What you need to do -
Reproduce exactly the opening lines of the listing, stopping after the line that contains "PITCH = 0.47" and including it.

Dataset records -
*****
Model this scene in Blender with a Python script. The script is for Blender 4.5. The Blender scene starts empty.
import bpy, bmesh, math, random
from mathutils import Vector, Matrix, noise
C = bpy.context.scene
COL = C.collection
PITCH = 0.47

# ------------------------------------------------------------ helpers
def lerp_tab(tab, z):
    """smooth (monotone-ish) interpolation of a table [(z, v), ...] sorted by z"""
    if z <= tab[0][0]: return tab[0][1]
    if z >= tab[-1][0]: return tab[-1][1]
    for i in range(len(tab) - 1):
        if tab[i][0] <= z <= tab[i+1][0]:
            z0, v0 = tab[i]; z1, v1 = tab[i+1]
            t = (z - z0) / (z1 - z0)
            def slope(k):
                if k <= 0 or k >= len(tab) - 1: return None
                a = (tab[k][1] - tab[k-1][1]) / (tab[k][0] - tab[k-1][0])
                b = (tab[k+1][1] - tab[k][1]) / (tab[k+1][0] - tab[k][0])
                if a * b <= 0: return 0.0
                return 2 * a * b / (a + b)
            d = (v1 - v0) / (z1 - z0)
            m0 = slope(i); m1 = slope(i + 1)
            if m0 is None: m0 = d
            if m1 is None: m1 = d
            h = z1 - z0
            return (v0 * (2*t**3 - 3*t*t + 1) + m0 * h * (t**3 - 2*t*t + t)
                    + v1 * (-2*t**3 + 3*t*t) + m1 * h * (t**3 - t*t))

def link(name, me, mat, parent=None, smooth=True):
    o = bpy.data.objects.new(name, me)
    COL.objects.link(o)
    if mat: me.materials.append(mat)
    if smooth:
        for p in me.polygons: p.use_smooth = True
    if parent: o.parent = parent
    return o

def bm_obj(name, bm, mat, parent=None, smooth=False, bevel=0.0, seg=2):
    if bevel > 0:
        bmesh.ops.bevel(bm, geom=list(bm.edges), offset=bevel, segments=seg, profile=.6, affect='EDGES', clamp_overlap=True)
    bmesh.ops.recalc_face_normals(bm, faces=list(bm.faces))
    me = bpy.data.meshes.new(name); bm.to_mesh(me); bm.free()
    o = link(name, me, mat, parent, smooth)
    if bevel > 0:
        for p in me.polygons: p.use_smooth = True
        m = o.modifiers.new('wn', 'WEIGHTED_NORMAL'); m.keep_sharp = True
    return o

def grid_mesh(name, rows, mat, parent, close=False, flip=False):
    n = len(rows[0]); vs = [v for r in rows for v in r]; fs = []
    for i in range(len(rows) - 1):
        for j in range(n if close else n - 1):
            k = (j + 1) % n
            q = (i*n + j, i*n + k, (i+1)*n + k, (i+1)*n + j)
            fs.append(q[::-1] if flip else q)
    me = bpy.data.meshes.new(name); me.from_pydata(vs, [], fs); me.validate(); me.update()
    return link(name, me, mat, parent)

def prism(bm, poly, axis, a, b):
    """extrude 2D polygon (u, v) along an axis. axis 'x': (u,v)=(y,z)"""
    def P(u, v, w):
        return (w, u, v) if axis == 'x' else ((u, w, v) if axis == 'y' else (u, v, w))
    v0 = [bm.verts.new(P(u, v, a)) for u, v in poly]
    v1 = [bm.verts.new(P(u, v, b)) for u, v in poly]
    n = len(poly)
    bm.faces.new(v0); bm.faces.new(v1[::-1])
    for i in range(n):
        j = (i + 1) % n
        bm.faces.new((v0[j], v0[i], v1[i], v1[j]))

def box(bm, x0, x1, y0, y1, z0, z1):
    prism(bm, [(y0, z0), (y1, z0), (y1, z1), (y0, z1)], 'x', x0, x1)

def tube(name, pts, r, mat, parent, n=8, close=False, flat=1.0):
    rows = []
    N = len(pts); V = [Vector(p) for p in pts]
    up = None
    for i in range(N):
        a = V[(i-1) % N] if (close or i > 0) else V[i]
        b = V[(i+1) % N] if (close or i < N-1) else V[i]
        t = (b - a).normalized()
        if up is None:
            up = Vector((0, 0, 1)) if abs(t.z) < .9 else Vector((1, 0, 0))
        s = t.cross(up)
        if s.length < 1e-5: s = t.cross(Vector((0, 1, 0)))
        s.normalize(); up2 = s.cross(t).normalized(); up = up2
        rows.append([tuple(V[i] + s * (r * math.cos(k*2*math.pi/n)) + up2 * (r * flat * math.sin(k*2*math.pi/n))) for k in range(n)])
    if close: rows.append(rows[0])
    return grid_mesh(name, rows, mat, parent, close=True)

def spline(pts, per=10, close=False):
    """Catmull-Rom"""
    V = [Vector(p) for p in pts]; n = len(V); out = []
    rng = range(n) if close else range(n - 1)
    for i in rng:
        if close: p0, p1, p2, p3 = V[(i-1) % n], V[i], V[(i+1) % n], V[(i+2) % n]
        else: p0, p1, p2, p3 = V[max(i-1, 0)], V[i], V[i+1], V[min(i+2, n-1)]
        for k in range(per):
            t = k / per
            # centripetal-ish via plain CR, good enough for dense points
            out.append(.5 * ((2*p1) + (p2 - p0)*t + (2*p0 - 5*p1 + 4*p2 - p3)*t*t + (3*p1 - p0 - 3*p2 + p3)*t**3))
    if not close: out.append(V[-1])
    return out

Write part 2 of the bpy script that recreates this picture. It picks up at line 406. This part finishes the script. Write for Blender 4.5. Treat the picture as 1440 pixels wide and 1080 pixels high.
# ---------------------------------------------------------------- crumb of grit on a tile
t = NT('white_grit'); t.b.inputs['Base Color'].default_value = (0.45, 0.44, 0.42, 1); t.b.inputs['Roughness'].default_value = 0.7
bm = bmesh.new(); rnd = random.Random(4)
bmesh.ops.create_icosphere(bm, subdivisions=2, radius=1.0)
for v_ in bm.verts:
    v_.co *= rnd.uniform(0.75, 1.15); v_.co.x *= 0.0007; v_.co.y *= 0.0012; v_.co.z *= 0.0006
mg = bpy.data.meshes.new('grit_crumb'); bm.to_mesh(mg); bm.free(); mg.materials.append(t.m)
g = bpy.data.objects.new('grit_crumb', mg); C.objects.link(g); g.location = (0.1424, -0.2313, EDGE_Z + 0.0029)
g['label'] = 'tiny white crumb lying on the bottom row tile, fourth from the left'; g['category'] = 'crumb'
*****
Task result -
Model this scene in Blender with a Python script. The script is for Blender 4.5. The Blender scene starts empty.
import bpy, bmesh, math, random
from mathutils import Vector, Matrix, noise
C = bpy.context.scene
COL = C.collection
PITCH = 0.47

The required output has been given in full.